If impeachment is just a political vehicle, best of luck with that, sir.
But no, according to Schiff. He’s definitely sure he’s got a case to get Trump removed from office. In fact, he’d go so far as to call it “ironclad.” And no, he hasn’t thrown away that shopworn Russia conspiracy to make room for Ukraine. He can walk and chew gum at the same time, provided the walk is along Nevsky Prospekt and the gum was made in Kyiv.
Schiff was appearing on CNN’s “State of the Union” on Sunday talking about the impeachment inquiry and stating that even after the inquiry was over there would continue to be an investigation.
Because of course. Once the tents get taken down, nobody cares about the circus.
“Even after you have handed in the report, you’re going to continue?” host Jake Tapper asked.
“Yes. Oh, yes. The investigation isn’t going to end,” Schiff said. “But this gets back to, I think, something the inspector general said, which is, this is an urgent concern. This president has now twice sought foreign interference in our election. And that election is coming up.”
“The first time being with Russia,” Tapper said.
“The first time being with Russia, when he invited the Russians to hack [Democratic opponent] Hillary [Clinton]’s emails, and, later that day, they attempted to do exactly that,” he said. “There is a sense of urgency when you have a president who’s threatening the integrity of our elections that we need to act now, if we’re going to act, and we can’t allow this obstruction to succeed. The other point I would make is, the case in terms of the Ukraine misconduct is ironclad, but so is the case of the president’s obstruction of the Congress.”

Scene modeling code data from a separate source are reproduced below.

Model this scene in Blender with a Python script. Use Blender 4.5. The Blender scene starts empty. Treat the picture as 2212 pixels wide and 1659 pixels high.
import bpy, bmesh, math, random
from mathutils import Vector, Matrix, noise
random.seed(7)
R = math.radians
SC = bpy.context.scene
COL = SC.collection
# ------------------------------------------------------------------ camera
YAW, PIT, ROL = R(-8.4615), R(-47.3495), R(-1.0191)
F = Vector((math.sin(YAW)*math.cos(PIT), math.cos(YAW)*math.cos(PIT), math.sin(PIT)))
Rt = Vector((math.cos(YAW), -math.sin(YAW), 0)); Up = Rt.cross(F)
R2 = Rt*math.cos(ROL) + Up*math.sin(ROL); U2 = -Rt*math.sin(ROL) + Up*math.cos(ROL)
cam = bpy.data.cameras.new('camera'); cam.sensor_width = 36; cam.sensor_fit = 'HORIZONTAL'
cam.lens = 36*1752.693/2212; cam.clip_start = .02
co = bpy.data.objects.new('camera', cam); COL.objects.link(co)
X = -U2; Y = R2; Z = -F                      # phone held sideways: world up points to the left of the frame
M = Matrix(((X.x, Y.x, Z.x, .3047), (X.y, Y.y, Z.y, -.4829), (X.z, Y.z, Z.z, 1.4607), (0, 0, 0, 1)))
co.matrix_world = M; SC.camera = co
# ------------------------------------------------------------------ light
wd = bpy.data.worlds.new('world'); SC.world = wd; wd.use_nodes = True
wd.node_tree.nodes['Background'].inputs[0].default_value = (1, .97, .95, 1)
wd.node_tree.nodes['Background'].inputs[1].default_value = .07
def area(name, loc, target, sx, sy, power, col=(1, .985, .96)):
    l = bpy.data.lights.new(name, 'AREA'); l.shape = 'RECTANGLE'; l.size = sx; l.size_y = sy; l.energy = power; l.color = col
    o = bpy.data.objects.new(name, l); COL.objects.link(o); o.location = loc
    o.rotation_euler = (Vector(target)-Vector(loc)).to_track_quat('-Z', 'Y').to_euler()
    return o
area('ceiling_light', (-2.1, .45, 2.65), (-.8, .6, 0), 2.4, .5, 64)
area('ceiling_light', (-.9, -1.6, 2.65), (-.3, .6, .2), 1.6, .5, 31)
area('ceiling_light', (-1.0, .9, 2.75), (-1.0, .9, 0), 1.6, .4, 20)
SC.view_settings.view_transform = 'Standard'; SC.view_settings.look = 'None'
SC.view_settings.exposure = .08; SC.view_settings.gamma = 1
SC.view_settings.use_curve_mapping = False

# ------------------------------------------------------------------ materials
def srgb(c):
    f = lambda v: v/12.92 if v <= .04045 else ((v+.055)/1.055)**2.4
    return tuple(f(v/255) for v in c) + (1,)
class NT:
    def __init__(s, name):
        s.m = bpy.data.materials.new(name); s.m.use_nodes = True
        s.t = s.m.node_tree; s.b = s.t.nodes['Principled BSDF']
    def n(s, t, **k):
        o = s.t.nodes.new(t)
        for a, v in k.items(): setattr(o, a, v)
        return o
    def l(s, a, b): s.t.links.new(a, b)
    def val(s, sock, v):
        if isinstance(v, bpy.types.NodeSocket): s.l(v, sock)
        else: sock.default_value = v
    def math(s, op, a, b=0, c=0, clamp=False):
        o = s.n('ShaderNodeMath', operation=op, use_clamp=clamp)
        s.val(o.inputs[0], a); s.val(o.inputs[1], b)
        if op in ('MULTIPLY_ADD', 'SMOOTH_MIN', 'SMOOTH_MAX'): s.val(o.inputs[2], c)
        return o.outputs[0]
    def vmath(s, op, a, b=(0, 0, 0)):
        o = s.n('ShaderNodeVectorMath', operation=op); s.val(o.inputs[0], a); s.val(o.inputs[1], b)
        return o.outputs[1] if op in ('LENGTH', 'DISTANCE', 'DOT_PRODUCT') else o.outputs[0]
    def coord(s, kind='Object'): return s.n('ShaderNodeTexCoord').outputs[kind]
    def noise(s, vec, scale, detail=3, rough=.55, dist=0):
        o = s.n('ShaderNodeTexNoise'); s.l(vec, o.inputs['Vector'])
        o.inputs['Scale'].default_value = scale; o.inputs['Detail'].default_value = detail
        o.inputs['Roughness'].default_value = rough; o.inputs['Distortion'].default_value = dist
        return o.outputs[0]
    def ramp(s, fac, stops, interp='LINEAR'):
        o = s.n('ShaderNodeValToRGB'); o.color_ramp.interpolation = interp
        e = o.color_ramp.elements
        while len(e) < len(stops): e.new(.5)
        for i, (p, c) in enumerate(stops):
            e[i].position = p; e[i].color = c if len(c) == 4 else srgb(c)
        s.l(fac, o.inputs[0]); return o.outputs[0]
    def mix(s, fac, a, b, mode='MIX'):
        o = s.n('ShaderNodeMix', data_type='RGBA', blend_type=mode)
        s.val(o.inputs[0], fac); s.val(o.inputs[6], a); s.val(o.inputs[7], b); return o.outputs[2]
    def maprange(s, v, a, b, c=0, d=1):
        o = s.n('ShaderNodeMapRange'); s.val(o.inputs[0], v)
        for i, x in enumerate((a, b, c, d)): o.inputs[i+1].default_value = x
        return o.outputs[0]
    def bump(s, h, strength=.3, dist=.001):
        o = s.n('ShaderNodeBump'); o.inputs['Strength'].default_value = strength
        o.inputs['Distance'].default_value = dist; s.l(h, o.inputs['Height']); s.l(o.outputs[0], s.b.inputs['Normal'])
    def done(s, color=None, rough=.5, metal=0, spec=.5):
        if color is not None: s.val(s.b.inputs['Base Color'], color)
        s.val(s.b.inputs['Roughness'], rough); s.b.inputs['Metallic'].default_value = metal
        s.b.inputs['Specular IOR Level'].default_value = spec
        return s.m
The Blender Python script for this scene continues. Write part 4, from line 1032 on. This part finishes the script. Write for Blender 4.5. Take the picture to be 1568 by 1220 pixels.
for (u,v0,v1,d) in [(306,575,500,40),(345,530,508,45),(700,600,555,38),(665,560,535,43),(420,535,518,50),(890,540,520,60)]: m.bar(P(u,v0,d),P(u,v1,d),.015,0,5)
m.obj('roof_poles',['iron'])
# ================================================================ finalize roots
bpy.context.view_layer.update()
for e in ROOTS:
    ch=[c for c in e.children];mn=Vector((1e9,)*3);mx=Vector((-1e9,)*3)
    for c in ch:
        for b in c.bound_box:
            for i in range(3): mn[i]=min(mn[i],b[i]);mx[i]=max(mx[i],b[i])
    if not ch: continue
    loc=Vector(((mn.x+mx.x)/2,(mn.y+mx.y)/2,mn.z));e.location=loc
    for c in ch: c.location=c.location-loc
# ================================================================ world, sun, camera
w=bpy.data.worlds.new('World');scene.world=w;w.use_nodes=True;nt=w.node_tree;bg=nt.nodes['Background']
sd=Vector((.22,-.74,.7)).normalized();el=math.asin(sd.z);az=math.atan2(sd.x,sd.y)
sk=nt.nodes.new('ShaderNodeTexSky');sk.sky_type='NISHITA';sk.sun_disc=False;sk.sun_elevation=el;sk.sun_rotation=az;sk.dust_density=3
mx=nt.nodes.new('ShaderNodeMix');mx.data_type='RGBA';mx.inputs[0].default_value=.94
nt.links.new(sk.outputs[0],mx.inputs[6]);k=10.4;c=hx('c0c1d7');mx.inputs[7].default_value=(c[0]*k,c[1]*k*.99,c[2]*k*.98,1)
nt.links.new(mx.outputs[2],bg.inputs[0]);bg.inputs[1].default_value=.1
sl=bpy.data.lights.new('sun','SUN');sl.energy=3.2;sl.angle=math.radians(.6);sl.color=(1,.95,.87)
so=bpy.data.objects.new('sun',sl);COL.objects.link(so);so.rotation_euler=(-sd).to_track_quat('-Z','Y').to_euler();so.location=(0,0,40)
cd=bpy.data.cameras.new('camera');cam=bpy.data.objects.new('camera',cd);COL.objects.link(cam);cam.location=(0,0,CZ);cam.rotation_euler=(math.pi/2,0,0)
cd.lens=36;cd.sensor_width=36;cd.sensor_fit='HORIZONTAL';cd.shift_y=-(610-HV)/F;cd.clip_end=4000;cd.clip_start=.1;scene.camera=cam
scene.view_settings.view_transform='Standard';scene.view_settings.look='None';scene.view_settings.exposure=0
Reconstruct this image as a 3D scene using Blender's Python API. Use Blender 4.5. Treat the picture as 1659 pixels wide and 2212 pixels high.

I don’t know if you’ve ever seen Woody Allen’s “Annie Hall.” It’s kind of hard to watch now, what with what we know about Allen. However, there’s a great scene where his character has an argument in a movie line with a pontificating academic talking to his date about media theorist Marshall McLuhan.
Allen tells the man, after a short argument, that he knows nothing about McLuhan’s theories. The man says he teaches a class on McLuhan at Columbia. Allen walks over and pulls McLuhan out from behind a coming attractions poster; McLuhan proceeds to tell the professor, “You know nothing of my work … how you ever got to teach a course in anything is totally amazing.”
“Boy, if only life were like this,” Allen says to the camera.
I have a simpler wish along the same lines. Right after he said that, I wanted Jake Tapper to say, “You say your case is ‘ironclad.’ You know, it’s funny, because we have Mandy Patinkin right here offstage …”
Tapper would walk off camera and bring Patinkin, dressed as Inigo Montoya from “The Princess Bride,” onto the set. He’d simply say, “You keep using that word. I do not think it means what you think it means.”
Boy, if life were only like this. Alas, I think that Patinkin is a liberal, and I don’t think Tapper is really that meta, but a man can dream.
As for the ironclad nature of what Schiff is pushing, let’s keep in mind what we’ve heard so far: A bunch of people heard stuff from other people and maybe phone calls happening on other people’s phones that there was definitely some monkey business going on in Ukraine.
Solid, definitive, John Dean-flipping-on-Richard Nixon-type stuff? Nope.
But Trump is definitely guilty, Schiff said. Tapper then asked about the obvious next step.
“If the facts aren’t contested and your committee is writing up the report and you don’t, at least as of now, have any scheduled witnesses or depositions — do you think President Trump should be impeached?” he said.
“I want to discuss this with my constituents and my colleagues before I make a final judgment on it,” Schiff said.
“But if that’s your view — and you have also said that this week’s testimony — quote — ‘goes right to the heart of the issue of bribery,’ and you have also said that what you have seen is — quote — ‘far more serious than what Nixon did,’ explain to me how you have not come to the conclusion that the President should be impeached,” Tapper said. “I mean, it sounds like you think he should be impeached.”
“Well, I certainly think that the evidence that’s been produced overwhelmingly shows serious misconduct by the president,” Schiff said. “But I do want to hear more from my constituents, and I want to hear more from my colleagues. This is not a decision I will be making alone.”
Except what you just said you’d made that decision alone, Chairman Schiff.
Oh, whatever. What Schiff is admitting is that he doesn’t have an “ironclad” case.
What he has is one party that believes the president acted improperly in Ukraine and another that may have an issue with the way diplomacy was handled but that isn’t convinced asking for investigations into two things — one of which was clearly problematic and one of which was admittedly a dodgy theory — isn’t “ironclad” proof of anything aside from the fact that Adam Schiff and the Democrats are pretty sure — but not entirely sure — this will look good as a political move.
And then this will go into the Senate, where the “ironclad” theory will be picked apart by a body where Republicans are in control and can set inquiry rules that include subpoena power.
In other words, Schiff will rapidly find out that word — “ironclad” — doesn’t mean what he thinks it means and he’s just as wrong as when he said there was Russian collusion. He’s going to realize that Trump “invit[ing] the Russians to hack Hillary’s emails” was just a joke and nobody still believes in that fantasy anyway.
Boy, it turns out life really is like this.